### Exercise task
Reproduce the records below exactly as they appear.

### Data listing
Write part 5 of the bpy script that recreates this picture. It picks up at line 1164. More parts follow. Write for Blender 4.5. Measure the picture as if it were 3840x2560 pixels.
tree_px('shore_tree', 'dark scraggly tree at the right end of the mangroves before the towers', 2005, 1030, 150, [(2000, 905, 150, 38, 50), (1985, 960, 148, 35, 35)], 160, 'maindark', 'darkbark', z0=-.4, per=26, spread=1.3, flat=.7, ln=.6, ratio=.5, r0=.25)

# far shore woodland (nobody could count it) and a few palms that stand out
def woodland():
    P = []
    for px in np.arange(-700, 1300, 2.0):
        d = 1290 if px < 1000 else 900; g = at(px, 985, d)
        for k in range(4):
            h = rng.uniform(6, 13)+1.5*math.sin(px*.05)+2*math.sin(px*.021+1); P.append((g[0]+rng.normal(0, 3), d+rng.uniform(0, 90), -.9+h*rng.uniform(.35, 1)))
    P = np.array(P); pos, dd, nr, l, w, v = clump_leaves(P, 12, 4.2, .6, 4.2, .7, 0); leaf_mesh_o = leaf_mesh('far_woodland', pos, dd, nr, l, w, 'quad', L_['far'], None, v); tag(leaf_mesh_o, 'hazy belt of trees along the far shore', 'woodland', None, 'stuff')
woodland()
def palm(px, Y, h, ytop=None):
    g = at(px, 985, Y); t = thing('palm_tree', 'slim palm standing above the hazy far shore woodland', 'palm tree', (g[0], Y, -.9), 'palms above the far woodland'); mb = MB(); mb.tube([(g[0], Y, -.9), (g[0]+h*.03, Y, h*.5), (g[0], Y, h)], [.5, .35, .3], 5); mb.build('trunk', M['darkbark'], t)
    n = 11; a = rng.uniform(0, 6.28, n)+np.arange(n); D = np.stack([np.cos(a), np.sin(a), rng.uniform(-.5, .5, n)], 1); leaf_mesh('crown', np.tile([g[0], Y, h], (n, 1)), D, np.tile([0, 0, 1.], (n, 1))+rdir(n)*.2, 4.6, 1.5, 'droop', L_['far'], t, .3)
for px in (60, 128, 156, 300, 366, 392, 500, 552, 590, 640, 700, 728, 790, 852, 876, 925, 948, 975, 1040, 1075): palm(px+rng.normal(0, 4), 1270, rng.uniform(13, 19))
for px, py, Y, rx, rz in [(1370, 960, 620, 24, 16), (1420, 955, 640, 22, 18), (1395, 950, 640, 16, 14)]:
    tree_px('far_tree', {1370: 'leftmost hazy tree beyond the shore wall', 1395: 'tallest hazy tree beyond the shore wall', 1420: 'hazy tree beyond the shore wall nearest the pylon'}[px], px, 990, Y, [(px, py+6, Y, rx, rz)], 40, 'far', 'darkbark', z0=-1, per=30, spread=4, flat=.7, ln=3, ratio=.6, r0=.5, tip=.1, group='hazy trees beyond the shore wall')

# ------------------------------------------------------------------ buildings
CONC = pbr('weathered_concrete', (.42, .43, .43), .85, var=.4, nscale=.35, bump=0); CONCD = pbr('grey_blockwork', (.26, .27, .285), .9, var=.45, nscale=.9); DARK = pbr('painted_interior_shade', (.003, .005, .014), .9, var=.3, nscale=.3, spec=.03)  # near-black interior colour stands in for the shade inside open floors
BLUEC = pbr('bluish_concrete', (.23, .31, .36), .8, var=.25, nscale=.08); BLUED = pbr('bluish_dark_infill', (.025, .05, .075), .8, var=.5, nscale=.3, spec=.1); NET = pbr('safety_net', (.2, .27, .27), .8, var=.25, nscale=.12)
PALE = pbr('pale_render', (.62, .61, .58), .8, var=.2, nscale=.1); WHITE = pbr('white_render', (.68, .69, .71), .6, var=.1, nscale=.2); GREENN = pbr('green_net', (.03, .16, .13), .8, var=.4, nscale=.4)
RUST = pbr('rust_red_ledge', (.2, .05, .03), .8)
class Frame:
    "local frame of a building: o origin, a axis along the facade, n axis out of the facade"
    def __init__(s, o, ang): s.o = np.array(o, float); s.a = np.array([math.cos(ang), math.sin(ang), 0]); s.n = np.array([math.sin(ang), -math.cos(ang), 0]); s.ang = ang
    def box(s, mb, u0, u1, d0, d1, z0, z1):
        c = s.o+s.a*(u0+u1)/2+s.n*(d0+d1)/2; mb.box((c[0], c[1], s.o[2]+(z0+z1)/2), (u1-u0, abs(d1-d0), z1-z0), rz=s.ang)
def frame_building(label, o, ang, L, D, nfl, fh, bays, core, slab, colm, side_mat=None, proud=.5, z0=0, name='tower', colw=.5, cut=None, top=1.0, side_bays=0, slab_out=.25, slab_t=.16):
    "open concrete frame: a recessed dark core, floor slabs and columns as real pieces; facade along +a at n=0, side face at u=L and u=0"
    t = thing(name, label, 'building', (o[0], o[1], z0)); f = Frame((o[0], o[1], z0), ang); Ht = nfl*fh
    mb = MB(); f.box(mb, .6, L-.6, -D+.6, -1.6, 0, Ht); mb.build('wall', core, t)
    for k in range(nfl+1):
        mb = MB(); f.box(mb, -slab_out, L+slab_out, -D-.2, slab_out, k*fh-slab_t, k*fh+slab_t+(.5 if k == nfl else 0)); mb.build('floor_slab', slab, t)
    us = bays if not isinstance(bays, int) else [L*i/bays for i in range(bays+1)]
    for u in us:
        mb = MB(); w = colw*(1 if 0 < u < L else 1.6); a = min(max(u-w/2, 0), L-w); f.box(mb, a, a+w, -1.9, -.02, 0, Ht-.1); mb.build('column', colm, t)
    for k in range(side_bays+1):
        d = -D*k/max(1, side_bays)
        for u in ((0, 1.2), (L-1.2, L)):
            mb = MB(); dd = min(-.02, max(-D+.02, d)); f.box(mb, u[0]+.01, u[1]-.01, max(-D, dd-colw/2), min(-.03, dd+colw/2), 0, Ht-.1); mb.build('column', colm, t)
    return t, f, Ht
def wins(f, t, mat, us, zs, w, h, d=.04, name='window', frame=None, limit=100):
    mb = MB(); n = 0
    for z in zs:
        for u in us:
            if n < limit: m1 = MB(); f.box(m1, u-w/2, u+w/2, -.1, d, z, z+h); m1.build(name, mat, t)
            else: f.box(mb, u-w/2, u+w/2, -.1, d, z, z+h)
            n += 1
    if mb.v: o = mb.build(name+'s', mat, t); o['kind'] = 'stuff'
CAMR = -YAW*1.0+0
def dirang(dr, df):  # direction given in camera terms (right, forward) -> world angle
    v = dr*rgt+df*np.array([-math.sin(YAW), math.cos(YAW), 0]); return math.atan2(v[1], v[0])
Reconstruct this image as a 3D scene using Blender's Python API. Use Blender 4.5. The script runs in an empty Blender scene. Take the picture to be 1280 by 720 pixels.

### Correct result
Write part 5 of the bpy script that recreates this picture. It picks up at line 1164. More parts follow. Write for Blender 4.5. Measure the picture as if it were 3840x2560 pixels.
tree_px('shore_tree', 'dark scraggly tree at the right end of the mangroves before the towers', 2005, 1030, 150, [(2000, 905, 150, 38, 50), (1985, 960, 148, 35, 35)], 160, 'maindark', 'darkbark', z0=-.4, per=26, spread=1.3, flat=.7, ln=.6, ratio=.5, r0=.25)

# far shore woodland (nobody could count it) and a few palms that stand out
def woodland():
    P = []
    for px in np.arange(-700, 1300, 2.0):
        d = 1290 if px < 1000 else 900; g = at(px, 985, d)
        for k in range(4):
            h = rng.uniform(6, 13)+1.5*math.sin(px*.05)+2*math.sin(px*.021+1); P.append((g[0]+rng.normal(0, 3), d+rng.uniform(0, 90), -.9+h*rng.uniform(.35, 1)))
    P = np.array(P); pos, dd, nr, l, w, v = clump_leaves(P, 12, 4.2, .6, 4.2, .7, 0); leaf_mesh_o = leaf_mesh('far_woodland', pos, dd, nr, l, w, 'quad', L_['far'], None, v); tag(leaf_mesh_o, 'hazy belt of trees along the far shore', 'woodland', None, 'stuff')
woodland()
def palm(px, Y, h, ytop=None):
    g = at(px, 985, Y); t = thing('palm_tree', 'slim palm standing above the hazy far shore woodland', 'palm tree', (g[0], Y, -.9), 'palms above the far woodland'); mb = MB(); mb.tube([(g[0], Y, -.9), (g[0]+h*.03, Y, h*.5), (g[0], Y, h)], [.5, .35, .3], 5); mb.build('trunk', M['darkbark'], t)
    n = 11; a = rng.uniform(0, 6.28, n)+np.arange(n); D = np.stack([np.cos(a), np.sin(a), rng.uniform(-.5, .5, n)], 1); leaf_mesh('crown', np.tile([g[0], Y, h], (n, 1)), D, np.tile([0, 0, 1.], (n, 1))+rdir(n)*.2, 4.6, 1.5, 'droop', L_['far'], t, .3)
for px in (60, 128, 156, 300, 366, 392, 500, 552, 590, 640, 700, 728, 790, 852, 876, 925, 948, 975, 1040, 1075): palm(px+rng.normal(0, 4), 1270, rng.uniform(13, 19))
for px, py, Y, rx, rz in [(1370, 960, 620, 24, 16), (1420, 955, 640, 22, 18), (1395, 950, 640, 16, 14)]:
    tree_px('far_tree', {1370: 'leftmost hazy tree beyond the shore wall', 1395: 'tallest hazy tree beyond the shore wall', 1420: 'hazy tree beyond the shore wall nearest the pylon'}[px], px, 990, Y, [(px, py+6, Y, rx, rz)], 40, 'far', 'darkbark', z0=-1, per=30, spread=4, flat=.7, ln=3, ratio=.6, r0=.5, tip=.1, group='hazy trees beyond the shore wall')

# ------------------------------------------------------------------ buildings
CONC = pbr('weathered_concrete', (.42, .43, .43), .85, var=.4, nscale=.35, bump=0); CONCD = pbr('grey_blockwork', (.26, .27, .285), .9, var=.45, nscale=.9); DARK = pbr('painted_interior_shade', (.003, .005, .014), .9, var=.3, nscale=.3, spec=.03)  # near-black interior colour stands in for the shade inside open floors
BLUEC = pbr('bluish_concrete', (.23, .31, .36), .8, var=.25, nscale=.08); BLUED = pbr('bluish_dark_infill', (.025, .05, .075), .8, var=.5, nscale=.3, spec=.1); NET = pbr('safety_net', (.2, .27, .27), .8, var=.25, nscale=.12)
PALE = pbr('pale_render', (.62, .61, .58), .8, var=.2, nscale=.1); WHITE = pbr('white_render', (.68, .69, .71), .6, var=.1, nscale=.2); GREENN = pbr('green_net', (.03, .16, .13), .8, var=.4, nscale=.4)
RUST = pbr('rust_red_ledge', (.2, .05, .03), .8)
class Frame:
    "local frame of a building: o origin, a axis along the facade, n axis out of the facade"
    def __init__(s, o, ang): s.o = np.array(o, float); s.a = np.array([math.cos(ang), math.sin(ang), 0]); s.n = np.array([math.sin(ang), -math.cos(ang), 0]); s.ang = ang
    def box(s, mb, u0, u1, d0, d1, z0, z1):
        c = s.o+s.a*(u0+u1)/2+s.n*(d0+d1)/2; mb.box((c[0], c[1], s.o[2]+(z0+z1)/2), (u1-u0, abs(d1-d0), z1-z0), rz=s.ang)
def frame_building(label, o, ang, L, D, nfl, fh, bays, core, slab, colm, side_mat=None, proud=.5, z0=0, name='tower', colw=.5, cut=None, top=1.0, side_bays=0, slab_out=.25, slab_t=.16):
    "open concrete frame: a recessed dark core, floor slabs and columns as real pieces; facade along +a at n=0, side face at u=L and u=0"
    t = thing(name, label, 'building', (o[0], o[1], z0)); f = Frame((o[0], o[1], z0), ang); Ht = nfl*fh
    mb = MB(); f.box(mb, .6, L-.6, -D+.6, -1.6, 0, Ht); mb.build('wall', core, t)
    for k in range(nfl+1):
        mb = MB(); f.box(mb, -slab_out, L+slab_out, -D-.2, slab_out, k*fh-slab_t, k*fh+slab_t+(.5 if k == nfl else 0)); mb.build('floor_slab', slab, t)
    us = bays if not isinstance(bays, int) else [L*i/bays for i in range(bays+1)]
    for u in us:
        mb = MB(); w = colw*(1 if 0 < u < L else 1.6); a = min(max(u-w/2, 0), L-w); f.box(mb, a, a+w, -1.9, -.02, 0, Ht-.1); mb.build('column', colm, t)
    for k in range(side_bays+1):
        d = -D*k/max(1, side_bays)
        for u in ((0, 1.2), (L-1.2, L)):
            mb = MB(); dd = min(-.02, max(-D+.02, d)); f.box(mb, u[0]+.01, u[1]-.01, max(-D, dd-colw/2), min(-.03, dd+colw/2), 0, Ht-.1); mb.build('column', colm, t)
    return t, f, Ht
def wins(f, t, mat, us, zs, w, h, d=.04, name='window', frame=None, limit=100):
    mb = MB(); n = 0
    for z in zs:
        for u in us:
            if n < limit: m1 = MB(); f.box(m1, u-w/2, u+w/2, -.1, d, z, z+h); m1.build(name, mat, t)
            else: f.box(mb, u-w/2, u+w/2, -.1, d, z, z+h)
            n += 1
    if mb.v: o = mb.build(name+'s', mat, t); o['kind'] = 'stuff'
CAMR = -YAW*1.0+0
def dirang(dr, df):  # direction given in camera terms (right, forward) -> world angle
    v = dr*rgt+df*np.array([-math.sin(YAW), math.cos(YAW), 0]); return math.atan2(v[1], v[0])
Reconstruct this image as a 3D scene using Blender's Python API. Use Blender 4.5. The script runs in an empty Blender scene. Take the picture to be 1280 by 720 pixels.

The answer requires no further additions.